Deuteronomy 18:22 is another test to see if a prophet is indeed legit. And as far as we’re concerned, Jesus did not meet the criteria of being the Messiah. We cannot accept the excuse of a second coming when it appears nowhere in Scripture. Based on these tests, let us turn to the Judges to demand a verdict (Deuteronomy 17:8, 9 – 2 Chronicles 19:11). We know what it is. One has to be consistent, if one is to reject their verdict, then also reject our Torah.

Regarding Jeremiah 31:31-33,

“Behold, days are coming, says Adonai, and I will form a covenant with the house of Israel and with the house of Judah, a new covenant.

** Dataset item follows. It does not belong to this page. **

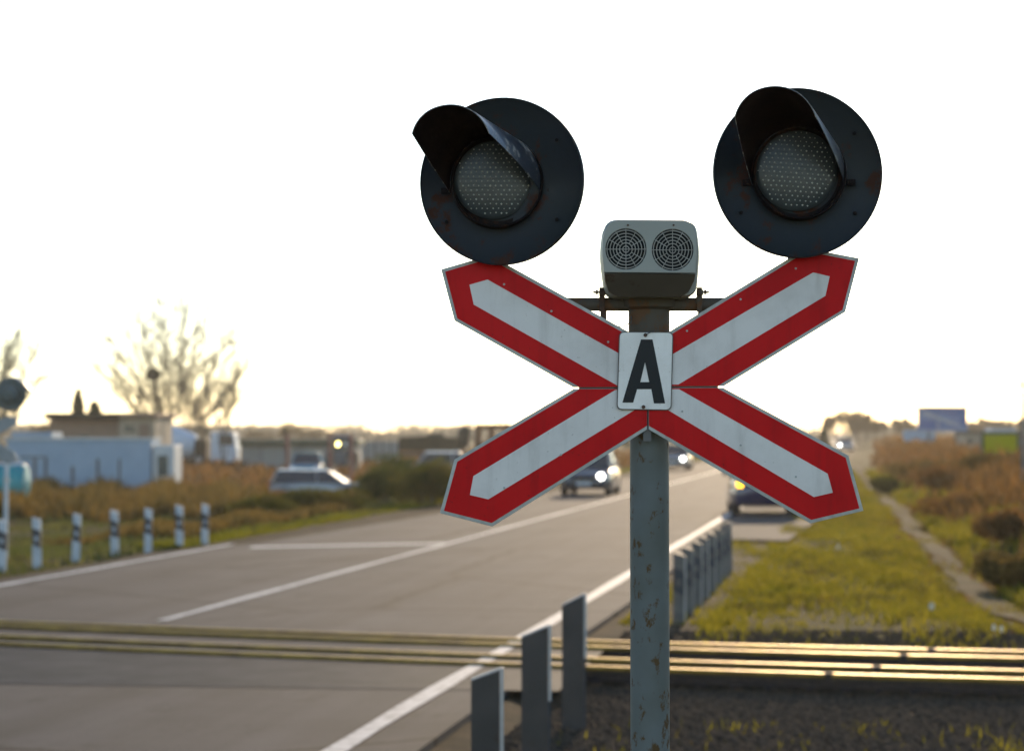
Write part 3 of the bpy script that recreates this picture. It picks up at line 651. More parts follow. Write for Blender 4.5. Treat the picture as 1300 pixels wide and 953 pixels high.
# letter plate
def rounded(poly, r, n=5):
    out = []; k = len(poly); P = [Vector(p) for p in poly]
    for i in range(k):
        a, b, c_ = P[i-1], P[i], P[(i+1) % k]; d1 = (a-b).normalized(); d2 = (c_-b).normalized(); p0 = b+d1*r; p1 = b+d2*r
        for j in range(n+1):
            t = j/n; out.append(tuple(p0*(1-t)**2+b*2*t*(1-t)+p1*t*t))
    return out
PL = [(785.7, 421), (854.5, 421.5), (852, 521), (782.5, 520)]
pl = MB().prism(XZ(rounded(PL, 7)), D-.011, D-.0085).build('letter_plate', M['rim'], sg, bevel=.0006)
MB().prism(XZ(rounded(inset(PL, [1.2]*4), 6)), D-.0118, D-.0109).build('plate_face', M['enamel'], pl, bevel=.0003)
mb = MB()
for q in ([(813.4, 431), (818.5, 431), (818.5, 460), (812.5, 485), (812.5, 494), (808.5, 494), (803.5, 511), (789.8, 511)], [(818.5, 431), (828, 431), (844, 512), (829.8, 512), (826.5, 494), (823.8, 494), (823.8, 485), (818.5, 460)], [(812.5, 485), (823.8, 485), (823.8, 494), (812.5, 494)]):
    mb.prism(XZ(q), D-.0124, D-.0117)
mb.build('letter', M['ink'], pl)
for px, py in ((819, 425.5), (816.5, 516.5)):
    q = S(px, py); b_ = MB().tube((q.x, D-.016, q.z), (q.x, D-.0115, q.z), .0045, .0050, 12).tube((q.x, D-.0115, q.z), (q.x, D+.01, q.z), .002, n=8).build('bolt', M['bolt'], pl)
MB().path([S(819, 425, -.016), S(826, 422, -.016), S(833, 419, -.013), S(842, 418, -.006), S(848, 421, .0)], .0011, 6).build('wire', M['rim'], pl)
MB().path([S(766, 402, .05), S(778, 412, .04), S(791, 414, .03), S(803, 408, .035), S(803, 400, .05)], .0013, 6).build('wire', M['rim'], sg)
# siren box
y0 = D-.105
def Ss(px, py, dy=0.0): p = W(px, py, y0); p.y += dy; return p
def XZs(poly): return [(Ss(x, y).x, Ss(x, y).z) for x, y in poly]
bodyp = rounded([(768, 279), (883, 279.5), (888.5, 320), (884, 377), (770, 376.5), (763, 320)], 16, 6)
y0 = D-.105
body = MB(); nb = len(bodyp); rings = []
cxm, czm = W(826, 328, y0+.07).x, W(826, 328, y0+.07).z
for yy, sc_, dz in ((y0+.058, .97, 0), (y0+.070, 1.0, 0), (D+.09, 1.0, .0), (D+.125, .97, .0), (D+.135, .88, 0)):
    rings.append([(cxm+(x-cxm)*sc_, yy, czm+(z-czm)*sc_+dz) for x, z in [(W(px_, py_, y0+.07).x, W(px_, py_, y0+.07).z) for px_, py_ in bodyp]])
vs = [p for r_ in rings for p in r_]; fs = [(i*nb+j, i*nb+(j+1) % nb, (i+1)*nb+(j+1) % nb, (i+1)*nb+j) for i in range(len(rings)-1) for j in range(nb)]
fs += [tuple(range(nb)), tuple(range((len(rings)-1)*nb, len(rings)*nb))[::-1]]
siren = body.add(vs, fs).build('siren', M['siren'], sg, auto=50)
# front cover, slightly smaller than the casing, with two round openings
upper = rounded([(766.5, 283), (880, 281), (883.5, 346.5), (767, 346.0)], 1.2, 3)
def cover_outline():
    P = [(767.0, 346), (764.6, 325), (765.2, 302), (769, 291), (772, 285), (777, 281.5), (784, 279.6), (867, 280.2), (875, 282.5), (880, 288), (883.2, 297), (884.6, 318), (883, 346.8)]
    return P
CX = [((794.6, 316.4), 26.0), ((853.8, 317.4), 26.3)]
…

Not like the covenant that I formed with their forefathers on the day I took them by the hand to take them out of the land of Egypt, that they broke My covenant, although I was a lord over them, says Adonai. For this is the covenant that I will form with the house of Israel after those days, says Adonai: I will place My law in their midst and I will inscribe it upon their hearts, and I will be their G-d and they shall be My people, and no longer shall one teach his neighbor or one teach his brother, saying, ‘Know Adonai,’ for they shall all know Me from their smallest to their greatest, says Adonai, for I will forgive their iniquity and their sin I will no longer remember.”

Since Jesus walked the earth 2,000 years ago, has any of this happened? Has all the world, Jew and Gentile alike, recognize the one G-d of Israel? If so, why are Christian Missionaries still spending billions of dollars a year on endless conversions throughout the world? Why doesn’t everyone already know G-d? Furthermore, where are the ten lost tribes as verse 33 clearly states will be unified again?